Two rounds of college funding unleash £232m in government cash FE Week, 22 November 2013

The government is to release £232.7m of funding to revamp more than 50 colleges who will match-fund with £250m of their own cash. An extra £330m will be made available for skills capital investment through the Local Growth Fund in 2016-17. Business Secretary Vince Cable, speaking at the Association of Colleges (AoC) annual conference, said: “Our commitment to support modern, well-equipped colleges and training centres to train the next generation sits alongside the government’s industrial strategy giving business the confidence to invest in the long-term.” Projects being funded include Dudley College’s new engineering and advanced manufacturing workshops, Leeds City College centre for mechanical engineering and Runshaw College’s industry standard engineering and science facilities. Martin Doel, AoC chief executive, said welcomed the investment, but said the future was less certain as LEPs will be involved in the allocation of the FE capital budget from 2015 onward, but there is little detail as to how government will ensure all bids for funding were treated fairly and achieve similar value for money to the allocations announced.

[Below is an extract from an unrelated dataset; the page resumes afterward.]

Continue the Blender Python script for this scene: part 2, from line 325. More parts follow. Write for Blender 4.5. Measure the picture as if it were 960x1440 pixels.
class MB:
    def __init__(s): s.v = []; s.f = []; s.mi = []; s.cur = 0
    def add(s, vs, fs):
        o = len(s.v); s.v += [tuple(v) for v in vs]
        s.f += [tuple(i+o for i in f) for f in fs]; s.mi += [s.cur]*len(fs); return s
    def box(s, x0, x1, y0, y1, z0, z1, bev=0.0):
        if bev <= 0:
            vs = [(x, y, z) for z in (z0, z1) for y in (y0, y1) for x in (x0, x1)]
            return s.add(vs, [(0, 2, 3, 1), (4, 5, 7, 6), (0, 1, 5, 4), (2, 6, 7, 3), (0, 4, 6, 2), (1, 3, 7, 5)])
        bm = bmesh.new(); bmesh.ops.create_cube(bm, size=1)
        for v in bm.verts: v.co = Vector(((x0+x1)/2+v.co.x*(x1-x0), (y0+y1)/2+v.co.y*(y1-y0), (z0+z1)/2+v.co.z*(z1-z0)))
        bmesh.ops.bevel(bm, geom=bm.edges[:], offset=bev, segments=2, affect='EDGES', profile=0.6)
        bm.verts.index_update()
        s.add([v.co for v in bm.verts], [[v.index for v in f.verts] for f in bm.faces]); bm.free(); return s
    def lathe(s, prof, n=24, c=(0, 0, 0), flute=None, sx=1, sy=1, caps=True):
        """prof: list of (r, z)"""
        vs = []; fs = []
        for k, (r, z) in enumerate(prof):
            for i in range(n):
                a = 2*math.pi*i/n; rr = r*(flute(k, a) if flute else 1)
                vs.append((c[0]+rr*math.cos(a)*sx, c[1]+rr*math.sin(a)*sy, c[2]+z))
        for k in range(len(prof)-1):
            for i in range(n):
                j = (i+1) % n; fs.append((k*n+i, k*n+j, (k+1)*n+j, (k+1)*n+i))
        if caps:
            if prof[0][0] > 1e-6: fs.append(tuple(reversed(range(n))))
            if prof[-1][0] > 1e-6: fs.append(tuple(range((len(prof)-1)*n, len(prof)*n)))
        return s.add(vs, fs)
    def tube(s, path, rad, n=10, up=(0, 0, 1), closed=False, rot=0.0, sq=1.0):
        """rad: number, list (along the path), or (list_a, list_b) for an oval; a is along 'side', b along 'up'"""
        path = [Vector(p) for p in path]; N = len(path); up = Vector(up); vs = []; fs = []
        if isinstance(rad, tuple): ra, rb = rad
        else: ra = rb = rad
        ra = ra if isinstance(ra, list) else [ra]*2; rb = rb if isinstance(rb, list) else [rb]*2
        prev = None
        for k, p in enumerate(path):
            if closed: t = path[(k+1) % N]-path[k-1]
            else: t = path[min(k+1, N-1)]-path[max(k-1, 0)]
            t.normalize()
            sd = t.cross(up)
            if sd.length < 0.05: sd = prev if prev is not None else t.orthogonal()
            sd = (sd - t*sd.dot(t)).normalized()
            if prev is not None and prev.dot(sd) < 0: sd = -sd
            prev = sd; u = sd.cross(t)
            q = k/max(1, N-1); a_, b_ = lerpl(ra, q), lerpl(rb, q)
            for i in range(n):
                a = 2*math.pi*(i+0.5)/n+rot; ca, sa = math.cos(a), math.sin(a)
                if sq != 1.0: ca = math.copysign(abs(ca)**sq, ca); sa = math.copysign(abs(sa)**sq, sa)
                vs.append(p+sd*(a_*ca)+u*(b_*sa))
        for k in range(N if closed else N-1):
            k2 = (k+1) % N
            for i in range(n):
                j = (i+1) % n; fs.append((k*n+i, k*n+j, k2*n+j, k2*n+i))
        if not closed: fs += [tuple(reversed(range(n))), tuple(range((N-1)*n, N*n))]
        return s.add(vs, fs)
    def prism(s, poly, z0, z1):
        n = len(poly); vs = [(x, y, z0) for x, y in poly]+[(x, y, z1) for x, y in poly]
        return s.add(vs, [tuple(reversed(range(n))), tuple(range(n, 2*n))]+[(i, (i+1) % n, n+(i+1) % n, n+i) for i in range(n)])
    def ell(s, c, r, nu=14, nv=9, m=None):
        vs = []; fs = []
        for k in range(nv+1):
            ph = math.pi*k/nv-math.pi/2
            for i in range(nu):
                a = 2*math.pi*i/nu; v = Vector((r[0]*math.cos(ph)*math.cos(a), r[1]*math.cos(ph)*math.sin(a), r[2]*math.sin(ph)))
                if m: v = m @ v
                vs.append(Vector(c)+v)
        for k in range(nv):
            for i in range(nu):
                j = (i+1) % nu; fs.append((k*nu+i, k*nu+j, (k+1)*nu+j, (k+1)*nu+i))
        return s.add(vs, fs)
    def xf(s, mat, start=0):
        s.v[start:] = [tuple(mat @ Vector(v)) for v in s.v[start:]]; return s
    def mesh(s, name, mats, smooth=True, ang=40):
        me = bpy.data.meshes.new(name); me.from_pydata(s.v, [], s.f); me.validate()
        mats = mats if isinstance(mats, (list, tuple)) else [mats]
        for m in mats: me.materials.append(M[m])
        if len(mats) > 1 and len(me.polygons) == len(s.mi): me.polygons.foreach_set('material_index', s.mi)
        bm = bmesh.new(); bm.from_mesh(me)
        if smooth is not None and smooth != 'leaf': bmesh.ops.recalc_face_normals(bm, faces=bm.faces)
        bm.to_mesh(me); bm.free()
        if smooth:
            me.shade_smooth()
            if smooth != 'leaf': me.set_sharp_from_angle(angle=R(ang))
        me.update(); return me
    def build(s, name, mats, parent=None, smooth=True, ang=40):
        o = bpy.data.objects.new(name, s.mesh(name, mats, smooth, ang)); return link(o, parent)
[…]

How can the private colleges monster be reined in? Guardian, 20 November 2013

The number of people taking courses at unaccountable private colleges has rocketed – and student loans to them are burning a hole in the public purse, says Sally Hunt, general secretary of the University and College Union. She says the number of people taking HNDs and HNCs at 46 private colleges has nearly trebled in the past two years, and they are proving particularly attractive to students from other EU countries who can access more than £10,000 from the UK in student loans for a two-year course. The government is now imposing admissions controls on the 23 fastest growing colleges and in one case has suspended funding payments.